Accordingly, public listed companies such as the WealthWise insurance
company need to adopt sustainability reports for various reasons as below:
Good reputation. In Ernst & Young, (2017) corporate reputation survey showed
that more than 50% of the target respondents reported sustainability reports as the
basis of improved transparency and positive deeds for the success of a public entity. A
public listed company releasing out its periodical sustainable reports has a higher
chance of been trusted by the different classes of shareholders as compared to that
does not issue out the report. Corporate sustainable reports help in engaging the
stakeholders in the different activities the company is engaged such as corporate social
responsibility (CSR) and in this case the stakeholders get the chance to account
support for the value creation occasion (D’Aquila, 2018).

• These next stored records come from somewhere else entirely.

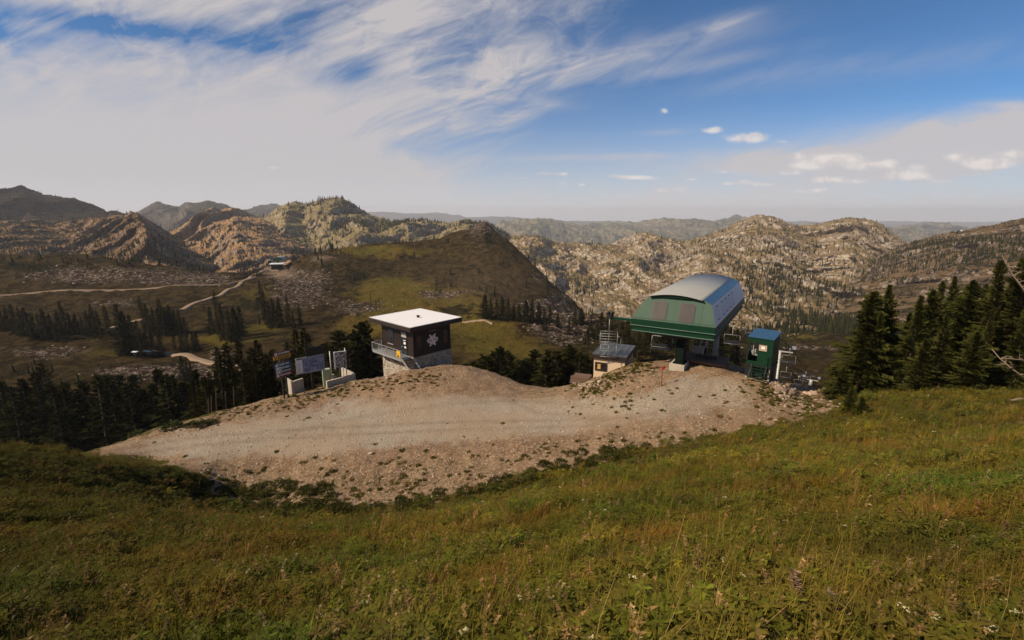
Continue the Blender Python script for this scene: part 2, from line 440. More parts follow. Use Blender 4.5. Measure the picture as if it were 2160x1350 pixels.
soil = nt.mix(nt.m('MULTIPLY', nt.step(n3, .52, .75), .35), soil, (.15, .10, .065))
grv = nt.mix(nt.step(nt.n('SeparateColor', {0: peb2}), .2, .95), (.27, .22, .168), (.43, .365, .285))
grv = nt.mix(nt.m('MULTIPLY', nt.step(n3, .45, .8), .6), grv, (.24, .175, .12))
grv = nt.mix(nt.m('MULTIPLY', nt.step(n4, .42, .62), .55), grv, (.33, .235, .15))
grd = nt.mix(nt.m('MULTIPLY', gm, nt.step(nt.m('ADD', n1, gm), .75, 1.15), clamp=True), soil, grv)
grd = nt.mix(nt.m('MULTIPLY', nt.m('MULTIPLY', wm, nt.step(n2, .50, .62), clamp=True), .75), grd, (.085, .07, .028))
mead = nt.mix(nt.step(n2, .35, .65), (.055, .052, .009), (.105, .078, .018))
mead = nt.mix(nt.step(n1, .4, .7), mead, (.055, .05, .013))
tk = nt.attr('track')
grd = nt.mix(nt.m('MULTIPLY', tk, nt.m('ADD', .25, nt.m('MULTIPLY', n2, .7)), clamp=True), grd, (.20, .14, .095))
colr = nt.mix(nt.step(nt.m('ADD', pm, nt.m('MULTIPLY', nt.m('SUBTRACT', n2, .5), .7)), .35, .65), mead, grd)
hb = nt.m('ADD', nt.m('MULTIPLY', nt.noise(pos, 9.0, 6, .75), .6), nt.m('MULTIPLY', peb, -.25))
finish(m, nt, colr, .95, nt.bump(hb, .14, .9), spec=.03)
ground = np_obj('ground', np.stack([GX.ravel(), GY.ravel(), GZ.ravel()], 1), grid_faces(nr, nc), [m], smooth=True,
                attrs={'pad': pad_m, 'gravel': grav_m, 'red': np.clip(red_m, 0, 1), 'weed': np.clip(weed_m, 0, 1), 'track': track_m})
tag(ground, 'meadow slope and bare gravel pad on the ridge top', None, None, 'structure')

# ---------------------------------------------------------------- valley: the bowl beyond the pad
val_c = []
def VY(*pts):
    for px, py, Y in pts:
        u, t = uT(px, py); val_c.append((float(u), math.log(Y), float(t)))
def VZ(*pts):
    for px, Y, z in pts:
        t = z / Y; yvv = (t * CT + ST) / (CT - t * ST); u = (px - 1080) / FPX / (CT + yvv * ST)
        val_c.append((u, math.log(Y), t))
for px in (-150, 0, 200, 400, 600, 800, 1000, 1200, 1400, 1600, 1800, 2050, 2300):
    VZ((px, 52, -45), (px, 80, -52), (px, 105, -57))
VY((0, 775, 185), (150, 765, 185), (300, 785, 170), (450, 772, 185), (560, 740, 200), (0, 700, 240), (200, 700, 240), (400, 735, 215), (330, 750, 205), (600, 690, 240),
   (0, 622, 355), (130, 618, 362), (250, 613, 372), (400, 606, 388), (500, 598, 405), (540, 587, 440), (580, 577, 470), (620, 571, 480),
   (385, 655, 300), (440, 635, 335), (500, 660, 290), (600, 640, 320), (650, 610, 380))
VY((-100, 545, 430), (0, 545, 430), (100, 548, 430), (200, 545, 440), (300, 559, 450), (400, 571, 455), (480, 587, 460), (540, 578, 490), (0, 590, 395), (200, 590, 400), (400, 595, 410), (490, 577, 480))
VZ((-100, 560, -90), (100, 560, -92), (300, 570, -95), (450, 580, -100), (550, 620, -110), (600, 640, -100))
VY((640, 545, 490), (660, 535, 500), (700, 531, 520), (750, 523, 540), (800, 515, 560), (850, 512, 570), (900, 507, 585), (930, 503, 595), (960, 490, 605), (982, 490, 608), (1004, 480, 612), (1018, 467, 615), (1026, 467, 615), (1042, 491, 610), (1080, 517, 590), (1120, 557, 560), (1160, 598, 530), (1200, 634, 500), (1215, 644, 485))
VY((700, 600, 400), (800, 580, 445), (900, 590, 430), (1000, 560, 480), (1060, 590, 450), (1100, 620, 420), (1150, 645, 395), (900, 545, 510), (800, 545, 500))
VY((700, 690, 240), (800, 660, 290), (900, 650, 305), (1000, 655, 295), (1000, 690, 245), (1080, 680, 250), (950, 725, 205), (1100, 738, 188), (1040, 790, 150), (850, 700, 232))
VY((1150, 688, 235), (1200, 664, 262), (1255, 672, 260), (1270, 712, 225), (1200, 720, 200), (1180, 660, 290))
for px, Y, z in ((650, 640, -95), (800, 690, -95), (950, 730, -85), (1030, 760, -75), (1100, 720, -110), (1160, 650, -130), (1220, 560, -150), (1270, 380, -115), (1280, 300, -85), (700, 900, -190), (1000, 950, -210), (0, 900, -170), (300, 900, -180)):
    VZ((px, Y, z))
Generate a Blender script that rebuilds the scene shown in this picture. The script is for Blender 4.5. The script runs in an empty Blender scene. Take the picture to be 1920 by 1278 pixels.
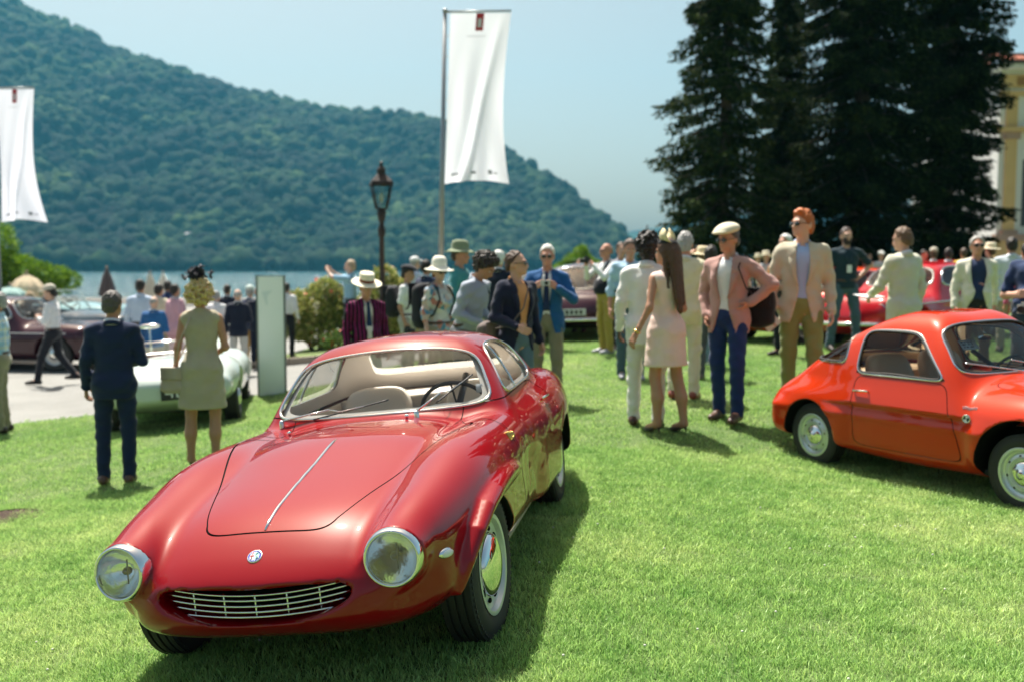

Improved efficiency and waste reduction. According to Ernst & Young, (2017) on
the global survey of sustainability reports, indicated that decision-making process is
more efficient in such organization adapted to the sustainability reports as compared to
those do not. For the reports requires the organization to gather and collect financial
and non-financial data, this data is however used to interprets the past performance and
used as a benchmark for the coming financial year. In such the listed company gets an
easier way to budget for the future and in most cases, such budgets turn to be an exact
budget without having a midterm budget review. The exact budget improves the daily
performance of the organizations resulting in reduced product wastage (Machado &
Davim, 2016).
Engaging stakeholders and honesty. According to Ayars, (2011), companies in
the emerging world have identified the change in performance-based reporting.